Saturday 8 January 2011

If you were to stroll across Parliament Square one autumn night and look upon the statuary surrounding it,
you'd notice an imposing figure with it's obvious prominence.
The colossal statue of Winston Churchill, bathed in a purplish light and casting an enormous shadow across the lawn,
occupies it's place on the prime corner in the heart of Westminster.
Just to his right there is a more diminutive yet more deserving of a character.
Churchill may be the leader most remember but it was David Lloyd George, portrayed with arm outstretched, coattails blowing in the wind, who changed the nature of the state forever.
As an MP, Chancellor and later Prime Minister during World War I, Lloyd George embodied the concept
that economic and social change can be made manifest through government.
He oversaw the policies of old-age pension, unemployment benefit, financial support for the sick
and infirm which today remain the backbone of the modern welfare state.
His support for Women's Suffrage and his "People's Budget" of 1909 were radical departures
and key milestones in the battle for a more equal society.

He remains the bravest challenger that the acronistic House of Lords has ever known, even after

a century has passed. That fact alone, speaks volumes and is a genuine and monumental indictment on the political lethargy of the last hundred years.

John Maynard Keynes, the economist, spoke of "A half-human visitor to our age from the hag-ridden magic and enchanted woods of Celtic antiquity".
Churchill later eulogized him saying, “Those who come after will find the pillars of his life’s toil upstanding, massive and indestructible.”
It can be fairly argued that David Lloyd George led Great Britain through some of its's greatest trials and left it wiser and more compassionate than anyone before or since.

Friday 7 January 2011

Regardless of all that's been claimed by Mr. Osbourne he has to admit that raising VAT is the most uncreative, unimaginative & dull of all the options on the table. I mean, it's all a bit 101 isn't it ? The bluntest tool in the shed ?

Any Chancellor with wisdom would realize that perhaps now isn't the time to further trouble an economy already feeling tapped and pressured. He could have waited until the time was a bit more ripe if at all.... Then again, we'll all just get used to it won't we ?

If he truly cared for people, which incidentally, should be the first criterion of a Chancellor, let alone a politician, he might ask himself what really is in the best interests of the country but it seems that he doesn't really have a clue. Or a care. It's going to worry a lot of people that are already terrified. Nice.

The day George Osbourne is remembered as a great Chancellor is not on the horizon as far as I can see. They may say he "did what was required" or " was tough when necessary" but fundamentally he lacks or, seems to lack, any sense of the common touch. I think it's known as the "vision" thing

We need epochal, humane, far sighted thinking, we get...a VAT rise.

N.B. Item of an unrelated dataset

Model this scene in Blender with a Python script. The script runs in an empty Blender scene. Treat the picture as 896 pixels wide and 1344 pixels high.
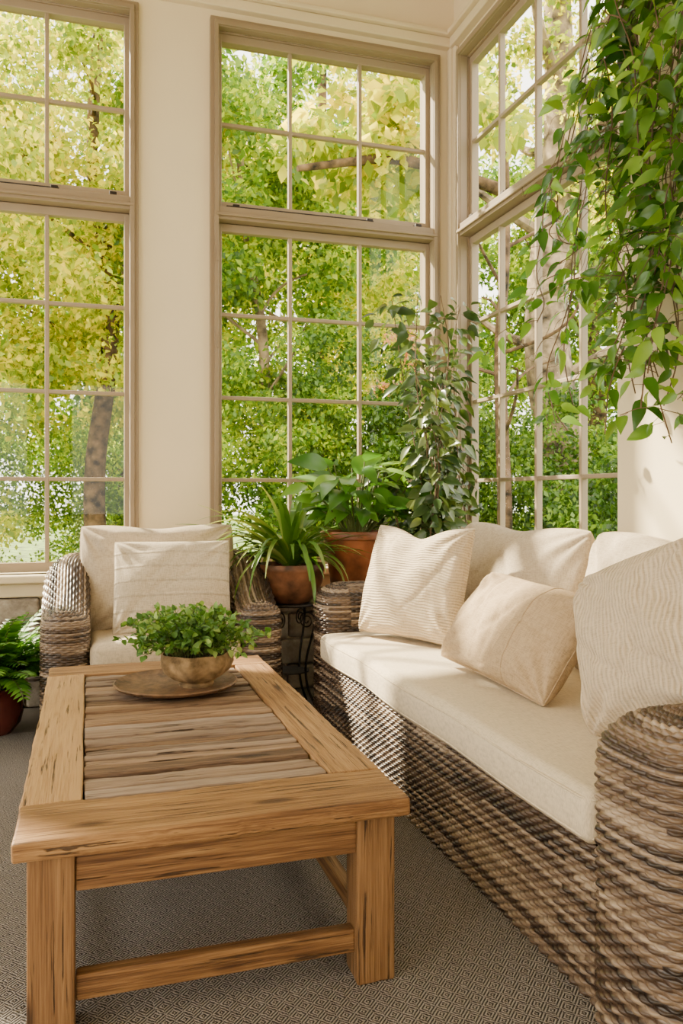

The genius of simplicity ? Maybe.

Considering the vast amount of alternatives that have been presented over the last few years it strikes me as both cowardly and cynical.

True, it may go some way towards lowering the consumption of needless frippery and arguably the incremental price rise can be seen to be meaningless but there is no arguing that percentage wise it hits the lower income bracket harder as a proportion of their income.

Robin Hood in reverse indeed.

Just lame, luddite economic policy really.

In other words...Conservative. In extremis.